What you will do
In the records below, find the line holding "wall(RC + np.array([.004, 0]), np.array([.25, 0]), -1.8, DECK"; copy it and every line after it to the end, omitting all images.

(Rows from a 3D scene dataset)
==================================================
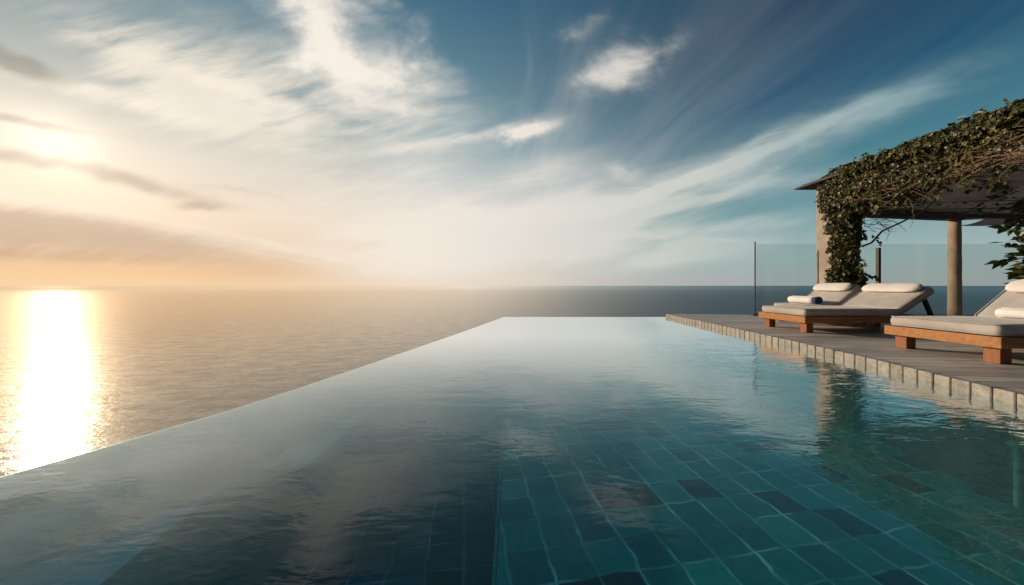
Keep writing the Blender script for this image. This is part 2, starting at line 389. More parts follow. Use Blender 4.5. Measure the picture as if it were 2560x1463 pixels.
# ------------------------------------------------------------------ pool
def strip(name, A, B, za, zb, mat):
    """quads between two polylines of the same length"""
    n = len(A); V = [(p[0], p[1], za) for p in A] + [(p[0], p[1], zb) for p in B]
    return mesh(name, V, [(i, n + i, n + i + 1, i + 1) for i in range(n - 1)])
def build_pool():
    # water
    m, t, out = newmat('pool_water')
    x, y, z = xyz(t, pos(t))
    w1 = noise(t, vec(t, x * 2.2, y * 5.5, 0.0), 1.0, 3, .55, .5)
    w2 = noise(t, vec(t, x * 9.0, y * 24.0, 2.0), 1.0, 3, .55, .4)
    cov = noise(t, vec(t, x * .5, y * .5, 6.0), 1.0, 2, .5).step(.35, .65, .45, 1.0)
    side = x.step(.5, 3.4, .7, 1.6)
    calm = y.step(3.0, 6.5, 1.0, .12)
    h = (w1 * 1.0 + w2 * .22) * cov * side * calm
    bn = bump(t, h, .55, .0105)
    gl = t.nodes.new('ShaderNodeBsdfGlossy'); gl.inputs['Roughness'].default_value = .02; gl.inputs[0].default_value = (.93, .96, .98, 1)
    t.links.new(bn.k, gl.inputs['Normal'])
    tr = t.nodes.new('ShaderNodeBsdfTransparent'); tr.inputs[0].default_value = (.80, 1.0, 1.0, 1)
    bn2 = bump(t, h, .55, .004)
    fr = t.nodes.new('ShaderNodeLayerWeight'); fr.inputs[0].default_value = .5; t.links.new(bn2.k, fr.inputs[1])
    fc = E(t, fr.outputs['Facing'])
    f = (fc.pow(4.2) * 2.0 + .010).min(.95)
    df = t.nodes.new('ShaderNodeBsdfDiffuse'); df.inputs[0].default_value = (.10, .50, .52, 1)
    body = (fc.pow(4.3) * 1.5 + .015).min(.8)
    mb = t.nodes.new('ShaderNodeMixShader'); t.links.new(body.k, mb.inputs[0])
    t.links.new(tr.outputs[0], mb.inputs[1]); t.links.new(df.outputs[0], mb.inputs[2])
    mx = t.nodes.new('ShaderNodeMixShader'); t.links.new(f.k, mx.inputs[0])
    t.links.new(mb.outputs[0], mx.inputs[1]); t.links.new(gl.outputs[0], mx.inputs[2])
    t.links.new(mx.outputs[0], out.inputs[0])
    struct(obj('pool_water', strip('pool_water', LC, RC, WL, WL, m), m))

    # tile material: grid turned a little, random dark tiles, pale wavering joints with caustic light painted in
    def tile_mat(name, ca, cb, cd_, joint, wall=False):
        m, t, out = newmat(name); x, y, z = xyz(t, pos(t))
        an = R(9)
        if wall: a_, b_ = y, z
        else:
            a_ = x * math.cos(an) + y * math.sin(an); b_ = y * math.cos(an) - x * math.sin(an)
        wa = noise(t, vec(t, x * 1.5, y * 1.5, z * 1.5), 2.6, 3, .55) - .5
        wb = noise(t, vec(t, x * 1.5 + 7.0, y * 1.5, z * 1.5), 2.4, 2, .5) - .5
        ta = (a_ + wa * .095) / .235; tb = (b_ + wb * .06) / .215
        ja = (ta.fract() - .5).abs(); jb = (tb.fract() - .5).abs()
        wn = t.nodes.new('ShaderNodeTexWhiteNoise'); wn.noise_dimensions = '2D'
        t.links.new(vec(t, ta.floor(), tb.floor(), 0.0).k, wn.inputs['Vector'])
        rn = E(t, wn.outputs['Value'])
        stain = noise(t, vec(t, x, y, z), 2.3, 5, .6)
        c = mixc(t, (rn * .7 + stain * .45).step(.3, .85), ca, cb)
        c = mixc(t, rn.step(.84, .87), c, cd_)
        c = mixc(t, noise(t, vec(t, x * 3.0, y * 3.0, z * 3.0), 6.0, 5, .65).step(.35, .7, 0, .5), c, mixc(t, 1.0, c, (.45, .55, .55), 'MULTIPLY'))
        kn = noise(t, vec(t, x, y, z), 3.6, 3, .55).step(.40, .70)
        wide = .022 + 0.0
        la = ja.step(.435, .490) * (.25 + kn * .75)
        lb = jb.step(.448, .495) * (.05 + kn * .70)
        c = mixc(t, la.max(lb), c, joint)
        principled(t, out, c, .5)
        return m
    tiles = tile_mat('pool_tiles', (.008, .25, .24), (.02, .44, .41), (.006, .075, .095), (.42, 1.0, .92))
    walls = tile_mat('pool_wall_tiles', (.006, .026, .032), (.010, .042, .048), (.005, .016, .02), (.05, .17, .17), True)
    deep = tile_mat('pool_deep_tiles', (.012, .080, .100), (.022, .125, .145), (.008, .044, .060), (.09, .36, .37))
    slate = mat_simple('pool_slate', (.020, .032, .045), (.036, .052, .066), 2.2, .6, .1, .004)
    ledge = mat_simple('pool_ledge', (.38, .74, .74), (.55, .88, .86), 2.6, .6, .2, .006)
    D1, D2 = -.65, -.90
    struct(obj('pool_floor', mesh('pool_floor', [(-.10, -1.9, D1), (5, -1.9, D1), (5, FAR, D1), (-.05, FAR, D1),
                                                 (-.10, -1.9, D2), (-.05, FAR, D2)], [(0, 1, 2, 3), (4, 0, 3, 5)]), tiles))
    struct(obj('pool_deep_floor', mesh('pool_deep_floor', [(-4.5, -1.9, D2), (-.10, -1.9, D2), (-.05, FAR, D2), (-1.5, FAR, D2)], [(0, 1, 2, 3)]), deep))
    bm = bmesh.new(); add_box(bm, -.105, -.085, -1.9, FAR - .2, D1 - .02, D1 + .004)
    struct(obj('pool_step_edge', from_bm('pool_step_edge', bm), mat_simple('step_edge', (.05, .20, .21), (.16, .42, .42), 6, .6)))
    # shallow ledge beside the spill edge
    lp = [(-2.2, -1.5), (-1.78, .6), (-1.71, 1.25), (-1.81, 2.03), (-1.41, 2.10), (-1.40, 2.92), (-1.35, 3.8)]
    zt = -.35; inner = lp
    outer = [(-3.3, -1.5), (-2.66, .6), (-2.30, 1.25), (-1.93, 2.03), (-1.88, 2.1), (-1.61, 2.92), (-1.36, 3.8)]
    n = len(lp); V = [(x, y, zt) for x, y in inner] + [(x, y, zt) for x, y in outer] + [(x, y, D2 - .01) for x, y in inner]
    F = [(i, i + 1, n + i + 1, n + i) for i in range(n - 1)]
    struct(obj('pool_ledge', mesh('pool_ledge', V, F), ledge))
    V = [(x, y, zt - .004) for x, y in inner] + [(x, y, D2 - .01) for x, y in inner]
    struct(obj('pool_ledge_wall', mesh('pool_ledge_wall', V, [(i, n + i, n + i + 1, i + 1) for i in range(n - 1)]), slate))
    # shell: spill wall on the left and far sides, plain wall on the deck side
    def wall(A, off, z0, z1, name, mat):
        B = A + off; k = len(A)
        V = [(*p, z1) for p in A] + [(*p, z1) for p in B] + [(*p, z0) for p in A] + [(*p, z0) for p in B]
        F = []
        for i in range(k - 1):
            F += [(i, i + 1, k + i + 1, k + i), (i, 2 * k + i, 2 * k + i + 1, i + 1), (k + i, k + i + 1, 3 * k + i + 1, 3 * k + i)]
        struct(obj(name, mesh(name, V, F), mat))
    spill = mat_simple('spill_wall', (.02, .045, .05), (.045, .075, .08), 4, .9, .2, .004, spec=0.0)
    wall(LC, np.array([.09, -.02]), -2.6, WL - .006, 'pool_spill_wall', spill)
    fe = np.array([LC[-1], (LC[-1] + RC[-1]) / 2, RC[-1] + np.array([.15, 0])])
    lip = mat_simple('wet_lip', (.03, .06, .065), (.06, .10, .10), 5, .25, .2, .004)
    wall(LC + np.array([-.022, .006]), np.array([.021, -.006]), -2.6, WL - .012, 'pool_spill_lip', lip)
    wall(fe, np.array([0, -.09]), -2.6, WL - .006, 'pool_far_wall', spill)
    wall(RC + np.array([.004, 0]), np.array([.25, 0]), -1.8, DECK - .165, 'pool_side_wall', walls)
    ne = np.array([LC[0], RC[0]])
    wall(ne, np.array([0, -.2]), -2.6, .0, 'pool_near_wall', walls)
    # coping stones
    m, t, out = newmat('coping_stone'); P = pos(t)
    g = t.nodes.new('ShaderNodeNewGeometry'); rn = E(t, g.outputs['Random Per Island'])
    a = noise(t, P, 9, 6, .65); b = noise(t, P, 70, 4, .7)
    f = (a * .55 + b * .45).step(.36, .62)
    c = mixc(t, f, (.20, .185, .165), (.47, .45, .41))
    c = mixc(t, rn.step(0, 1, 0, .35), c, (.40, .37, .32))
    zc = xyz(t, P)[2]
    c = mixc(t, (zc + (a - .5) * .04).step(.04, .075, .7, 0.0), c, (.13, .15, .13))
    principled(t, out, c, .6, bump=bump(t, a * .4 + b * .6, .6, .008))
    dense, L = spline(right_pts, 2000)
    bm = bmesh.new(); ns = int(L / .118)
    for i in range(ns):
        i0 = int(1999 * i / ns); i1 = int(1999 * (i + 1) / ns)
        p, q = Vector((*dense[i0], 0)), Vector((*dense[i1], 0)); dd = (q - p); ln = dd.length; dd.normalize()
        mt = Matrix.Translation(p) @ Matrix.Rotation(math.atan2(dd.y, dd.x), 4, 'Z')
        j = random.uniform(-.002, .002)
        add_box(bm, .004, ln - .004, -.075 + j, 0.0 + j, -.02, DECK + .004 + j * .6, bev=.005, seg=1, mtx=mt)
    struct(obj('pool_coping', from_bm('pool_coping', bm), m))
    # dark grout behind the stones
    grout = mat_simple('grout', (.10, .095, .085), (.17, .16, .145), 20, .9)
    wall(RC + np.array([.012, 0]), np.array([.05, 0]), -.03, DECK - .012, 'coping_grout', grout)
build_pool()

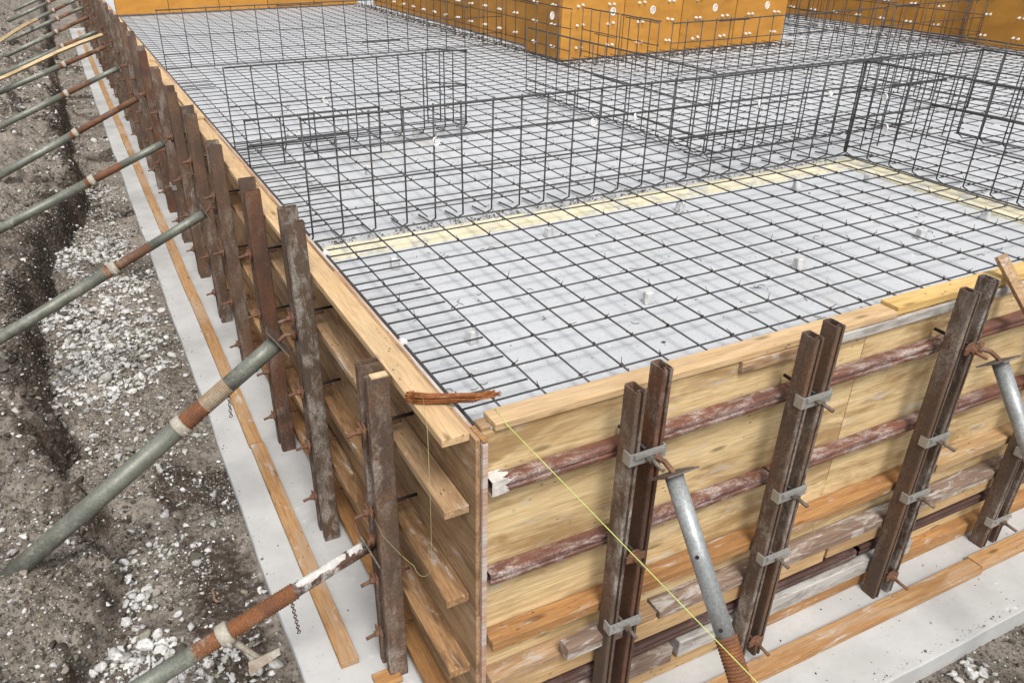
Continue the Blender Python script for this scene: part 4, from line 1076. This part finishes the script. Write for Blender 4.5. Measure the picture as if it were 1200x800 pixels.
==================================================
Response for this exercise
    wall(RC + np.array([.004, 0]), np.array([.25, 0]), -1.8, DECK - .165, 'pool_side_wall', walls)
    ne = np.array([LC[0], RC[0]])
    wall(ne, np.array([0, -.2]), -2.6, .0, 'pool_near_wall', walls)
    # coping stones
    m, t, out = newmat('coping_stone'); P = pos(t)
    g = t.nodes.new('ShaderNodeNewGeometry'); rn = E(t, g.outputs['Random Per Island'])
    a = noise(t, P, 9, 6, .65); b = noise(t, P, 70, 4, .7)
    f = (a * .55 + b * .45).step(.36, .62)
    c = mixc(t, f, (.20, .185, .165), (.47, .45, .41))
    c = mixc(t, rn.step(0, 1, 0, .35), c, (.40, .37, .32))
    zc = xyz(t, P)[2]
    c = mixc(t, (zc + (a - .5) * .04).step(.04, .075, .7, 0.0), c, (.13, .15, .13))
    principled(t, out, c, .6, bump=bump(t, a * .4 + b * .6, .6, .008))
    dense, L = spline(right_pts, 2000)
    bm = bmesh.new(); ns = int(L / .118)
    for i in range(ns):
        i0 = int(1999 * i / ns); i1 = int(1999 * (i + 1) / ns)
        p, q = Vector((*dense[i0], 0)), Vector((*dense[i1], 0)); dd = (q - p); ln = dd.length; dd.normalize()
        mt = Matrix.Translation(p) @ Matrix.Rotation(math.atan2(dd.y, dd.x), 4, 'Z')
        j = random.uniform(-.002, .002)
        add_box(bm, .004, ln - .004, -.075 + j, 0.0 + j, -.02, DECK + .004 + j * .6, bev=.005, seg=1, mtx=mt)
    struct(obj('pool_coping', from_bm('pool_coping', bm), m))
    # dark grout behind the stones
    grout = mat_simple('grout', (.10, .095, .085), (.17, .16, .145), 20, .9)
    wall(RC + np.array([.012, 0]), np.array([.05, 0]), -.03, DECK - .012, 'coping_grout', grout)
build_pool()

Continue the Blender Python script for this scene: part 4, from line 1076. This part finishes the script. Write for Blender 4.5. Measure the picture as if it were 1200x800 pixels.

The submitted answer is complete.